South Africa's Financial Sector Conduct Authority (FSCA) has fined Brite Advisors South Africa ZAR 10m (£510,000) and deVere Group chief executive Nigel Green ZAR 2.5m (£127,560).
The regulator said in an enforcement action notice on 27 May that Green was a director of Brite Advisors South Africa (Brite) from 2008 until 2015.
It said in his capacity as director Green "contravened / failed to comply with the following financial sector laws":
4.1. section 2(a) of the FI Act in that he failed to observe utmost good faith and/or to exercise proper care and diligence whilst being a director of Brite;
4.2. by causing and/or permitting the contraventions mentioned in paragraph 2 by deVere SA he was in breach of his duty undersection 2(a) of the FI Act, this impacted section 8(1A)(a) and 8(1A)(c) of the FAIS Act read with sections 8(1)(a), 8(10)(a)(i) and 8A of the FAIS Act and Part II and section 8 of Part VIII of the Determination of Fit and Proper Requirements for Financial Services Providers 2008 in that he was not fit and proper and did not satisfy (or no longer satisfied): i) the personal character qualities of honesty and/or integrity; and/or ii) operational ability requirements contemplated in those provisions, as required by these provisions at the time.
The FSCA imposed an administrative penalty of R 2 500,000 (inclusive of costs) on Green, payable within 30 days of the date of the order, and to "debar [him] for a period of five years".
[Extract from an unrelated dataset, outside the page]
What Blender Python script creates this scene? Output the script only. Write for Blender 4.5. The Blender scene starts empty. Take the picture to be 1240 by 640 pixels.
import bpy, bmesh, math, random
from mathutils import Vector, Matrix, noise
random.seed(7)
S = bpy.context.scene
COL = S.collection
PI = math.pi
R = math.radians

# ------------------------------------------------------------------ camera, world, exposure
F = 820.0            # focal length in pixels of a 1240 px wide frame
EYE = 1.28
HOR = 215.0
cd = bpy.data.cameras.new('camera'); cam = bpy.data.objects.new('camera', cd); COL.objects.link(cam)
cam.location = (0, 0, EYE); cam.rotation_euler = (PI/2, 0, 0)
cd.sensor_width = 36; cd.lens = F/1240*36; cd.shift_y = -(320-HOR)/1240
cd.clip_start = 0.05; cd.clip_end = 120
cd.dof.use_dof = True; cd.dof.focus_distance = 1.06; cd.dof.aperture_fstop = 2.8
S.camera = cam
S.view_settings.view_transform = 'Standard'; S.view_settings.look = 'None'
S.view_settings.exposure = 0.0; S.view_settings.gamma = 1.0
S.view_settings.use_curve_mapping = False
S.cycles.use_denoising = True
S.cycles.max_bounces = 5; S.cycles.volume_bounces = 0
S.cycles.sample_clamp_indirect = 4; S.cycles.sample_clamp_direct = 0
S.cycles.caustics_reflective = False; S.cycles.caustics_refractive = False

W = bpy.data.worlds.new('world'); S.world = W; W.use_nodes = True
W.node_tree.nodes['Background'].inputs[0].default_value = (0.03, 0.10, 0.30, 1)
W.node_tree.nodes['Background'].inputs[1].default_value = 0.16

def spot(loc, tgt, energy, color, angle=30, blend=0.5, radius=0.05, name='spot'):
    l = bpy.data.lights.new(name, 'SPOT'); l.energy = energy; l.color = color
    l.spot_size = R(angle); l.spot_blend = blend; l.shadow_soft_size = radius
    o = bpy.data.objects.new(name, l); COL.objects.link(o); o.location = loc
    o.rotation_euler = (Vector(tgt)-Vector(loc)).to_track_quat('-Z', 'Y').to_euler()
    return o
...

It further stated that "Without providing an exhaustive narration of all the factors that the Authority considered in determining an appropriate penalty for the above contraventions, the Authority took into consideration the need to deter the offending conduct, the degree to which Mr Green co-operated, the 3 submissions received, the nature, duration, seriousness and extent of the contraventions, previous contraventions or the lack thereof, any loss or damage suffered, and any financial or commercial benefit derived."
The FSCA also set out in a separate order on the same day (27 May) an enforcement notice finding that Brite Advisors South Africa (Pty) Ltd (Brite) formerly known as deVere Investments South Africa (Pty) Limited, and deVere SA Acuma (Pty) Ltd, during the period 22 February 2010 to 1 August 2015 contravened:
3.1. section 65(3) of the Collective Investment Schemes Control Act 45 of 2002;
3.2. condition 6 of its licensing conditions imposed in terms of section 8(4) of the Financial Advisory and Intermediary Services Act, No. 37 of 2002 ("FAIS Act");
3.3. regulation 3(a) of the Financial Advisory and Intermediary Services Regulations Published under Government Notice 879 in Government Gazette 25092 of 13 June 2003; and 2 3.4. sections 2, 3A(1)(b)(ii), 3(1)(a)(vii), 3(1)(b), 7(1)(c)(iii)(bb), 9(1)(a)-(d)and 21 of the General Code of Conduct for Authorised Financial Services Providers and Representatives.
In terms of section 167(1)(a) of the Financial Sector Regulation Act No.9 of 2017 ("the FSR Act") alternatively, section 6A of the Financial Institutions (Protection of Funds) Act, No. 28 of 2001 -
a. The Authority hereby imposes an administrative penalty of R10 million (inclusive of costs) on Brite;
It further stated: "Without providing an exhaustive narration of all the factors that the Authority considered in determining an appropriate penalty for the above contraventions, the Authority took into consideration the need to deter the offending conduct, the degree to which Brite co-operated, the submissions received, the nature, duration, seriousness and extent of the contraventions, previous contraventions or the lack thereof, any loss or damage suffered, and any financial or commercial benefit derived."
A spokesperson for deVere Group told International Investment: "We are shocked and disappointed by the South African regulator's decision.
"It appears that, unfortunately, the regulator has chosen to ignore obvious, unambiguous and crucial facts relevant to this case.
"We will be appealing this decision and are confident that the Financial Services Tribunal will recognize the abundance of evidence in support of Mr Green's position."